So now that Lemmy and the community overall are getting a lot of attention, with /c/memes being one of the biggest communities across instances, I think we should be a bit more strict about certain things.
I’d like your opinion, though. What do you think about a rule about only allowing images, and that such images need to be uploaded to Lemmy instead of linking to something like Imgur. I think that text and videos are a better fit for some other community (at least until we get something where we are able to play videos within Lemmy).
Not a good idea, sites like Imgur allows lemmy to not store the data, which takes up a huge amount of space, accross all instances. It’s better to have image on the instance, yes, but after a bit of work, the lemmy’s devs can show external images inline, just like on reddit.
Agree with this, there’s also instances like mine that have a very low file size limit for uploaded images (100kb) in order to keep hosting costs down.
That’s fair, but this community is hosted on lemmy.ml so you can still have that rule, images are cached and shared among servers without the need of each server actually having to own it on their server.
Not exactly true, unlike Mastodon I believe only the original instance stores the photo. Even when browsing a remote instance, you’re loading from their server.
Oh, might be right, yeah.
But still, devs should implement showing videos/images from other services to show up here inline, instead of having to click the link!
I think that’s implemented but it’s something specific to Imgur which blocks from viewing and which may require you to code something specifically for Imgur rather than it being a universal thing. On Reddit it works because it was created to be used there.
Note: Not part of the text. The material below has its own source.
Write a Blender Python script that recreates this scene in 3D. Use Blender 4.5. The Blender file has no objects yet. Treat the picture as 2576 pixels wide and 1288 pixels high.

oh yeah, only if it link directly to an image, not the imgur link itself (which makes sense)
I think it’s cached on federating servers - that’s why copies of beehaw communities still exist on lemmy.world and sh.itjust.works despite defederating
The posts are cached, like the text and comments. The images aren’t AFAIK. The links to the images are also cached, and BeeHaw can’t tell what instance is accessing them, it just sees a request from each user’s computer for the image.